As the foreclosure crisis appears to show no sign of slowing, the president wants to increase pressure on mortgage companies to help people remain in their homes.
A new program is to be announced and the goal will be to increase the rate at which distressed home loans are convereted into new loans with lower monthly payments.
The Treasury is also expected to announce that the loan modifications must be permanent before it will pay cash incentives to lenders that lower mortgage payments.
Industry officials said the new effort would include increased pressure on mortgage companies to accelerate loan modifications by highlighting firms that are lagging in that area.
Under the current $75 billion program, the Treasury awards lenders $1,000 initially — and $1,000 annually for up to three years — each time they agree to lower a troubled borrower’s payments rather than foreclose on the property. Those cash incentives come from the government’s $700-billion financial bailout package.
But critics say the incentives aren’t making enough of a dent in foreclosures.
Analysts said the foreclosure crisis is likely to persist well into next year as high unemployment pushes more people out of their homes.

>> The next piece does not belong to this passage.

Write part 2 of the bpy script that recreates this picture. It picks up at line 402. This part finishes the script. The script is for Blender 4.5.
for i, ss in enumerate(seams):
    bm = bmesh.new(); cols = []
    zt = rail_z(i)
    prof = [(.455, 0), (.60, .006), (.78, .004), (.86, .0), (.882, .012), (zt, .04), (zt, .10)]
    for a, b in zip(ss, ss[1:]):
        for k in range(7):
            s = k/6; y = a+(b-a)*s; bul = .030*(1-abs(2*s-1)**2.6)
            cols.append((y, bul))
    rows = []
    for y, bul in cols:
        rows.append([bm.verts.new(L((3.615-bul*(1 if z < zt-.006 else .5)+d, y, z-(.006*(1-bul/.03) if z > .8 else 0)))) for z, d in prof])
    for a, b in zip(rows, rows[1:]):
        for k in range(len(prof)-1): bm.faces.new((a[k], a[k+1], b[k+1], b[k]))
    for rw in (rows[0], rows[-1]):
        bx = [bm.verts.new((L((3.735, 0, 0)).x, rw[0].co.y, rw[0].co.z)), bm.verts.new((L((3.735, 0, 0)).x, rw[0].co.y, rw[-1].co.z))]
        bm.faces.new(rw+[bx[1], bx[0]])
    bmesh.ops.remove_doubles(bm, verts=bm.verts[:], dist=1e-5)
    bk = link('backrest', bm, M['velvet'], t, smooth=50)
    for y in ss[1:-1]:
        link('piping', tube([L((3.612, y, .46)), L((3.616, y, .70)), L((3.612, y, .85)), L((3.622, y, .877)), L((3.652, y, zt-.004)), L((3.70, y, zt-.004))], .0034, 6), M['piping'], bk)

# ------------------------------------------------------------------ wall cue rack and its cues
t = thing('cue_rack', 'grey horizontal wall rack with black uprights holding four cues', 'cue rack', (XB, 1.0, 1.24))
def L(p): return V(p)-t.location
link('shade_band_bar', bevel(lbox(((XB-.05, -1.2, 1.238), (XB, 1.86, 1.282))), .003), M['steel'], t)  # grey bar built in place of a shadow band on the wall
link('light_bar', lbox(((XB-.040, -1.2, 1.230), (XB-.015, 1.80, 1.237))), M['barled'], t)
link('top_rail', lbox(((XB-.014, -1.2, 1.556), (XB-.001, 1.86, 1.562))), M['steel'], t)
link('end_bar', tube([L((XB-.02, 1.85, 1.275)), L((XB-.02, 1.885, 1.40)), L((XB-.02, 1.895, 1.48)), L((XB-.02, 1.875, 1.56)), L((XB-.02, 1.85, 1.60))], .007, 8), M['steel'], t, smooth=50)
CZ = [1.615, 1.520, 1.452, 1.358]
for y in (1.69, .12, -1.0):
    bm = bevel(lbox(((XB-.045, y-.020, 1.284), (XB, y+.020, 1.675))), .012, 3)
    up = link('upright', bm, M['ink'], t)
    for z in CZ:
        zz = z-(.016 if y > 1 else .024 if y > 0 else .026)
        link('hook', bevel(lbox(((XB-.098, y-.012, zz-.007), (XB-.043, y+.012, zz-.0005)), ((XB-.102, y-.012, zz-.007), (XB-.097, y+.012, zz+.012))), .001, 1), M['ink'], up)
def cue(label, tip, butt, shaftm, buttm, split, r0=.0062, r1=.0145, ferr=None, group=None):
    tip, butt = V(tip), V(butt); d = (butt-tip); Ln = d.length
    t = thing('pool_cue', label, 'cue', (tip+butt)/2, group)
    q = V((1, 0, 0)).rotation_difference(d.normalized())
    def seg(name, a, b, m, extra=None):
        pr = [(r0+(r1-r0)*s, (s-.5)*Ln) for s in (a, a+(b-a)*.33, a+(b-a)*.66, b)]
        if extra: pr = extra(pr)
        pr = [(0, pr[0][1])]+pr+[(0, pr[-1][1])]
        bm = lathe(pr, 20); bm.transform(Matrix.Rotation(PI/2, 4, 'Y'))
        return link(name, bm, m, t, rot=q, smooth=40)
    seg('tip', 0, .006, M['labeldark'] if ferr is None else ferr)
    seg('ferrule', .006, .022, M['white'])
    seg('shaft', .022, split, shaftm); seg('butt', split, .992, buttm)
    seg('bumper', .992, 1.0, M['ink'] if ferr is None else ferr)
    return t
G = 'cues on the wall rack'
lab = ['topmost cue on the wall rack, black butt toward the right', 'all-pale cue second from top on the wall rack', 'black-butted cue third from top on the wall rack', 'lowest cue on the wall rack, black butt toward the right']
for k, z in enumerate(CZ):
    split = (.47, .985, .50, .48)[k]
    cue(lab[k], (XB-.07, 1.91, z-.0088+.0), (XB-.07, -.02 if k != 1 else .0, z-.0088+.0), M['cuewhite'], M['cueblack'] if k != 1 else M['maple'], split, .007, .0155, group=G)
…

A report last week from the Mortgage Bankers Assn. found that 14% of homeowners with mortgages were either behind on payments or in foreclosure at the end of September, a record level for the ninth straight quarter.
Rising foreclosures depress home prices and threaten the sustainability of the fledgling economic recovery.
The Congressional Oversight Panel, a committee that monitors spending under Treasury’s bailout program, concluded in a report last month that foreclosures are now threatening families who took out conventional, fixed-rate mortgages and put down payments of 10 to 20 percent on homes that would have been within their means in a normal market.